To właśnie z tą drużyną w sezonie 2014/15 siatkarka osiągnęła niezwykły sukces. Zespołowi udało się odnieść zwycięstwo w rozgrywkach pierwszej ligi.
Fani w żałobie
- Wspaniała kobieta i wielka wojowniczka. Sportowe zmagania były dla niej czymś normalnym. Były zwycięstwa, były porażki, ale nigdy nie było chwil zwątpienia. Potworna choroba przekreśliła jednak wszystkie jej marzenia i plany. Spoczywaj w spokoju Kasiu - napisali na Facebooku koledzy i koleżanki Katarzyny Fuks z PSPS "Chemik" Police.
Siatkarka zmarła w wyniku nowotworu.
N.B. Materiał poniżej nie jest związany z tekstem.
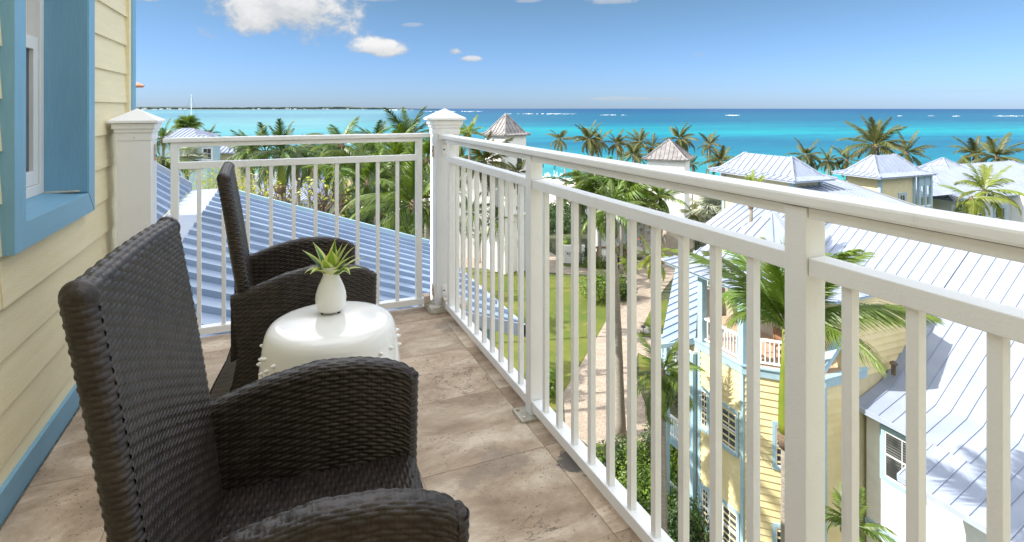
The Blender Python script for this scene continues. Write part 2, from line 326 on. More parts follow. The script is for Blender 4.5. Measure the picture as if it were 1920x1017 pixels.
def sea():
    m = bpy.data.materials.new('sea water'); m.use_nodes = True; t = NT(m.node_tree); b = t.n['Principled BSDF']
    P = t.add('ShaderNodeNewGeometry').outputs['Position']
    out = t.dot(P, (SA, CA, 0)); lat = t.dot(P, (CA, -SA, 0))      # metres offshore / along the shore
    wob = t.math('MULTIPLY', t.math('SUBTRACT', t.noise(t.mapping(P, rot=(0,0,YAW), scale=(.0022,.006,1)), 1, 6, .6), .5), .45)
    lg = t.math('ADD', t.math('LOGARITHM', t.math('MAXIMUM', out, 60), 10.0), wob)
    f = t.math('DIVIDE', t.math('SUBTRACT', lg, 2.0), 2.1)          # 100 m .. 12.6 km
    def c(*a): return rgb(*a)
    open_ = t.ramp(f, [(.04, c(150,222,215)), (.11, c(70,200,205)), (.17, c(18,150,180)), (.225, c(10,125,165)), (.28, c(8,160,190)),
                       (.335, c(6,185,200)), (.38, c(8,150,180)), (.45, c(8,120,160)), (.54, c(0,118,158)), (.60, c(0,112,156)), (.68, c(0,100,150)), (.85, c(0,92,148))])
    bay = t.ramp(f, [(.04, c(185,225,220)), (.15, c(125,205,212)), (.25, c(105,190,205)), (.33, c(115,200,212)), (.42, c(130,195,208)), (.55, c(112,170,195)), (.66, c(125,190,205)), (.85, c(100,155,190))])
    k = t.ss(t.math('ADD', lat, t.math('MULTIPLY', out, .17)), -150, 90)
    col = t.mix(k, bay, open_)
    # darker sea-grass patches and wind streaks
    pt = t.noise(t.mapping(P, rot=(0,0,YAW), scale=(.006,.03,1)), 1, 7, .62)
    col = t.mix(t.math('MULTIPLY', t.ss(pt, .52, .68), .45), col, c(5,85,135))
    st = t.noise(t.mapping(P, rot=(0,0,YAW), scale=(.05,.35,1)), 1, 5, .6)
    col = t.mix(1.0, col, t.mix(t.ss(st, .35, .68), (.80,.84,.87,1), (1.12,1.10,1.08,1)), 'MULTIPLY')
    col = t.mix(1.0, col, (.53,.50,.48,1), 'MULTIPLY'); t.l.new(col, b.inputs['Base Color']); b.inputs['Roughness'].default_value = .35; b.inputs['Specular IOR Level'].default_value = .05; b.inputs['IOR'].default_value = 1.33
    bn = t.add('ShaderNodeBump'); bn.inputs['Strength'].default_value = .5; bn.inputs['Distance'].default_value = .3
    t.l.new(t.noise(t.mapping(P, rot=(0,0,YAW), scale=(.25,.9,1)), 1, 6, .6), bn.inputs['Height']); t.l.new(bn.outputs[0], b.inputs['Normal']); return m
M['sea'] = sea()
M['foam'] = mat('white surf', (.75,.80,.82,1), (.85,.88,.88,1), .05, .9, coords='P')

# ------------------------------------------------------------------ setting: ground, beach, sea
def sheet(name, pts, m, z=None, kind='structure', th=0):
    mb = MB()
    pts = [Vector((p[0], p[1], p[2] if z is None else z)) for p in pts]
    mb.add(pts, [tuple(range(len(pts)))]); return solo(name, mb, m, kind=kind)
def loc2(lat, d): return (SA*d+CA*lat, CA*d-SA*lat)
SEA_Z = -19.0
NS = 96
mb = MB(); mb.add([(0,0,SEA_Z)]+[(10400*math.cos(2*math.pi*i/NS), 10400*math.sin(2*math.pi*i/NS), SEA_Z) for i in range(NS)], [(0,i+1,(i+1)%NS+1) for i in range(NS)])
solo('sea', mb, M['sea'], kind='structure')
# the land: one sheet, flat under the resort, sloping to the beach; shoreline runs gently across
mb = MB()
lats = [-3000,-700,-300,-180,-120,-90,-60,-30,0,30,60,90,120,180,300,700,3000]
shore = lambda l: 152-.16*l if abs(l) < 260 else (152-.16*math.copysign(260, l))
rows = []
for l in lats:
    s = shore(l)+4*math.sin(l*.05)
    rows.append([loc2(l, -600)+(GZ,), loc2(l, -60)+(GZ,), loc2(l, s-58)+(GZ,), loc2(l, s-40)+(GZ-.7,), loc2(l, s-14)+(GZ-1.8,), loc2(l, s+4)+(SEA_Z+.02,), loc2(l, s+16)+(SEA_Z-1.2,)])
nr = len(rows[0]); mb.v = [p for r in rows for p in r]
for i in range(len(rows)-1):
    for j in range(nr-1):
        mb.f.append((i*nr+j, (i+1)*nr+j, (i+1)*nr+j+1, i*nr+j+1)); mb.m.append(1 if j >= 2 else 0)
solo('ground', mb, [M['soil'], M['sand']], kind='structure')
# lawn and paved paths (each a sheet a few millimetres above the one below)
PZ = GZ+.008
sheet('paved_path', [G(*p, PZ) for p in [(840,462),(1000,455),(1075,498),(1180,500),(1232,470),(1275,478),(1262,520),(1228,565),(1196,631),(1240,636),(1262,655),(1262,690),(1196,662),(1188,700),(1225,800),(1225,870),(1120,850),(1060,800),(1056,737),(1094,675),(1137,601),(1160,560),(1178,520),(1040,512),(840,500)]], M['pavers'], PZ)
sheet('lawn', [G(*p, PZ+.004) for p in [(845,503),(1010,513),(1110,519),(1172,523),(1160,560),(1137,601),(1094,675),(1056,737),(1040,790),(990,860),(860,800),(760,640),(790,520)]], M['grass'], PZ+.004)
sheet('lawn', [G(*p, PZ+.004) for p in [(1222,578),(1250,560),(1262,590),(1262,633),(1197,629)]], M['grass'], PZ+.004)
sheet('lawn', [G(*p, PZ+.004) for p in [(1197,664),(1262,692),(1262,760),(1200,720)]], M['grass'], PZ+.004)
sheet('lawn', [G(*p, PZ+.004) for p in [(1115,830),(1160,840),(1180,870),(1120,880)]], M['grass'], PZ+.004)
sheet('lawn', [G(*p, PZ+.004) for p in [(1040,492),(1180,502),(1176,509),(1060,500)]], M['grass'], PZ+.004)
sheet('lawn', [G(*p, PZ+.004) for p in [(840,432),(905,430),(905,480),(840,481)]], M['grass'], PZ+.004)
# surf on the reef: separate streaks of foam just above the water
def surf(segs):
    mb = MB()
    for (x0, x1, y, w) in segs:
        n = max(3, int((x1-x0)/5))
        for i in range(n):
            if random.random() < .15: continue
            a = x0+(x1-x0)*i/n; b = x0+(x1-x0)*(i+random.uniform(.7,1.15))/n
            yy = y+random.uniform(-.25,.25); ww = w*random.uniform(.35,1)*math.sin(math.pi*(i+.5)/n)**.5
            mb.add([G(a,yy+ww,SEA_Z+.5), G(b,yy+ww*.7,SEA_Z+.5), G(b,yy-ww*.5,SEA_Z+.5), G(a,yy-ww*.6,SEA_Z+.5)], [(0,1,2,3)])
    return mb
solo('surf', surf([(715,775,206.4,.8),(795,905,209.2,.6),(945,1080,213.8,.7),(1125,1175,216,.5),(1360,1394,216.5,.9),(1683,1692,217.5,.8),(1740,1752,217.5,.4),(1786,1800,218,.8),(1862,1925,217.8,.8)]), M['foam'], kind='stuff')
# far low coast
def coast(x0, x1, d, h):
    mb = MB(); n = 90; top = []
    for i in range(n+1):
        x = x0+(x1-x0)*i/n; e = min(1, (n-i)/25)
        p = W(x, HY, d+i*18); hh = h*e*(.55+.45*random.random())+ (6*e if 55 < i < 75 else 0)
        mb.v += [(p.x,p.y,SEA_Z-1), (p.x,p.y,SEA_Z+4+hh*.8), tuple(Vector((p.x,p.y,SEA_Z+4+hh))+Vector((SA,CA,0))*400), tuple(Vector((p.x,p.y,SEA_Z-1))+Vector((SA,CA,0))*700)]
    for i in range(n):
        for j in range(3): mb.f.append((i*4+j,(i+1)*4+j,(i+1)*4+j+1,i*4+j+1)); mb.m.append(0)
    return mb
solo('far_coast', coast(180, 812, 4600, 26), M['coast'], kind='structure')
mb = MB()
for k in range(26):
    x = random.choice([random.uniform(250,350), random.uniform(480,600), random.uniform(260,700)]); p = W(x, HY, 4480+max(0,(x-180))/632*90*18)
    w = random.uniform(8,30); h = random.uniform(3,9); p.z = SEA_Z+random.uniform(1,6)
    mb.obox(p, Vector((CA,-SA,0))*w, Vector((SA,CA,0))*8, (0,0,h))
solo('far_houses', mb, M['stucco'], kind='stuff')
mb = MB()
for i in range(40):
    x = 250+i*11; p = W(x, HY, 4560+(x-180)/632*90*18); mb.obox(Vector((p.x,p.y,SEA_Z+.2)), Vector((CA,-SA,0))*50, Vector((SA,CA,0))*4, (0,0,3))
solo('far_beach', mb, M['sand'], kind='structure')

# ------------------------------------------------------------------ building helpers
def clip(poly, axis_u, lim, keep_gt):
    out = []; n = len(poly)
    for i in range(n):
        a, b = poly[i], poly[(i+1)%n]; da = (a[0]-lim)*(1 if keep_gt else -1); db = (b[0]-lim)*(1 if keep_gt else -1)
        if da >= 0: out.append(a)
        if (da > 0 > db) or (da < 0 < db):
            k = da/(da-db); out.append((a[0]+(b[0]-a[0])*k, a[1]+(b[1]-a[1])*k))
    return out
def roof_face(parent, pts, eave, sp=.45, m=None, rib=(.03,.045), th=.02, name='roof_panel'):
    """planar polygon -> standing-seam panels, each an object with its own raised seam; eave = direction along the eave"""
    m = m or M['roof']; pts = [Vector(p) for p in pts]; o = pts[0]
    nrm = Vector((0,0,0))
    for i in range(1, len(pts)-1): nrm += (pts[i]-o).cross(pts[i+1]-o)
    nrm.normalize()
    if nrm.z < 0: nrm = -nrm
    e = Vector(eave); e = (e-nrm*e.dot(nrm)).normalized(); v = nrm.cross(e)
    P = [((p-o).dot(e), (p-o).dot(v)) for p in pts]
    u0 = min(p[0] for p in P); u1 = max(p[0] for p in P); n = max(1, round((u1-u0)/sp)); st = (u1-u0)/n
    for i in range(n):
        a, b = u0+i*st, u0+(i+1)*st
        q = clip(clip(P, 0, a, True), 0, b, False)
        q = [x for k, x in enumerate(q) if (abs(x[0]-q[k-1][0])+abs(x[1]-q[k-1][1])) > 1e-5]
        if len(q) < 3: continue
        mb = MB(); c3 = lambda u_, v_, h=0: o+e*u_+v*v_+nrm*h
        mb.prism([c3(x, y) for x, y in q], nrm*-th)
        w, h = rib
        mid = a+w if i == 0 else a          # seam on the left edge of each panel
        q2 = clip(clip(P, 0, mid-.001 if i else a+.002, True), 0, mid+w, False)
        if len(q2) >= 3: mb.prism([c3(x, y, .001) for x, y in q2], nrm*h)
        part(name, mb, m, parent)
def window(parent, o, right, up, w, h, nrm, trim=.10, cols=2, rows=4, name='window', tm=None, gm=None, shutters=False):
    """o = lower-left corner of the opening on the wall face; right/up unit vectors, nrm outward"""
    o, right, up, nrm = map(Vector, (o, right, up, nrm)); tm = tm or M['pale_blue']
    mb = MB(); t = trim; D = nrm*.07
    mb.obox(o-right*t-up*t, right*t, up*(h+2*t), D); mb.obox(o+right*w-up*t, right*t, up*(h+2*t), D)
    mb.obox(o+up*h, right*w, up*t, D); mb.obox(o-up*t, right*w, up*t, D*1.25)
    f = part(name, mb, tm, parent)
    mb = MB(); s = .05; D = nrm*.05
    mb.obox(o, right*s, up*h, D); mb.obox(o+right*(w-s), right*s, up*h, D)
    for zz in (0, h/2-s/2, h-s): mb.obox(o+right*s+up*zz, right*(w-2*s), up*s, D)
    for i in range(1, cols): mb.obox(o+right*(w*i/cols-.012), right*.024, up*h, nrm*.042)
    for j in range(1, rows):
        if j*2 != rows: mb.obox(o+up*(h*j/rows-.012)+right*s, right*(w-2*s), up*.024, nrm*.040)
    part('frame', mb, M['sash'], f)
    mb = MB(); mb.obox(o+nrm*.012, right*w, up*h, nrm*.012); part('pane', mb, gm or M['glass'], f)
    return f
def siding(parent, a, b, z0, z1, nrm, exp=.2, m=None, name='siding_board'):
    """horizontal lap boards on the wall from a to b (xy), each its own object"""
    a = Vector((a[0],a[1],0)); b = Vector((b[0],b[1],0)); n = Vector(nrm); k = math.ceil((z1-z0)/exp)
    for i in range(k):
        za, zb = z0+i*exp, min(z1, z0+(i+1)*exp+.01)
        mb = MB(); L = b-a
        sec = [a+n*.0+Vector((0,0,za)), a+n*.06+Vector((0,0,za)), a+n*.008+Vector((0,0,zb)), a+Vector((0,0,zb))]
        mb.prism(sec, L); part(name, mb, m or M['siding'], parent)
def rail_run(parent, a, b, h=.95, sp=.14, m=None, name='terrace_rail'):
    a, b = Vector(a), Vector(b); L = (b-a).length; d = (b-a).normalized(); n = Vector((-d.y, d.x, 0)); m = m or M['rail']
    mb = MB()
    for z, hh in ((h-.08,.08), (.08,.06)): mb.obox(a+Vector((0,0,z))-n*.035, d*L, n*.07, (0,0,hh))
    r = part(name, mb, m, parent); k = int(L/sp)
    me = None
    for i in range(1, k):
        mb = MB(); p = a+d*(L*i/k); mb.obox(p+Vector((0,0,.14))-n*.02-d*.02, d*.04, n*.04, (0,0,h-.22)); part('rail_picket', mb, m, r)
    return r
def wallbox(parent, a, b, m, name='wall', bev=0):
    mb = MB(); mb.box(a, b); return part(name, mb, m, parent, bev=bev)

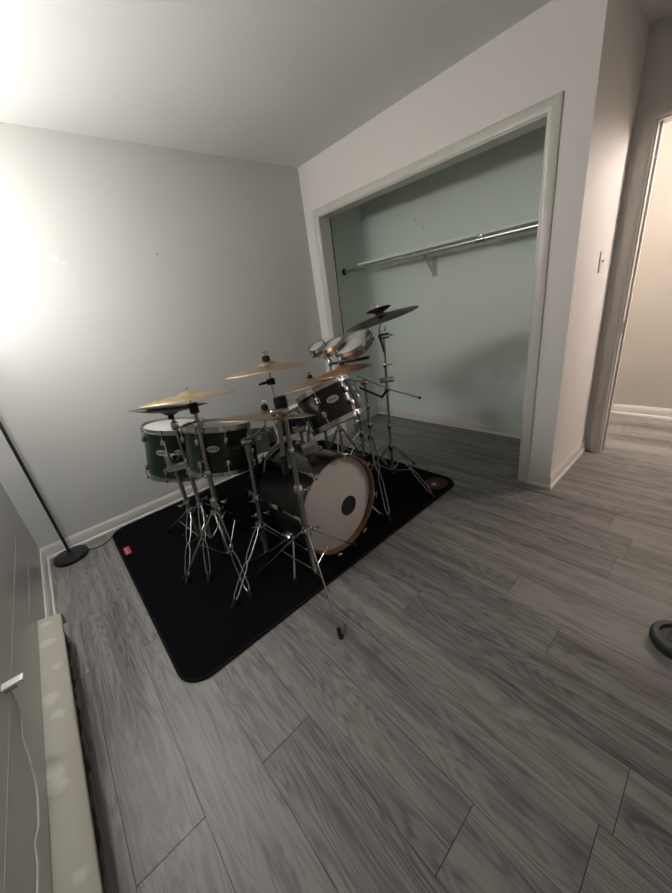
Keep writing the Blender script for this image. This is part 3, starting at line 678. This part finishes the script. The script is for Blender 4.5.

Pozostawiła zrozpaczonego męża Sławomira oraz dwóch synków: Mikołaja i Remika. Żalu po stracie wyjątkowo uzdolnionej sportsmenki nie kryli również fani.
- Kasiu pozostaniesz w naszych sercach i pamięci - napisała jedna z nich.
Miłośnicy talentu Katarzyny Fuks nie mogą uwierzyć w to, co się stało. W sekcji komentarzy pod postem Chemika Police zaroiło się od kondolencji, wyrazów pamięci, ale i gorzkich słów niezrozumienia i braku akceptacji wobec smutnej wiadomości.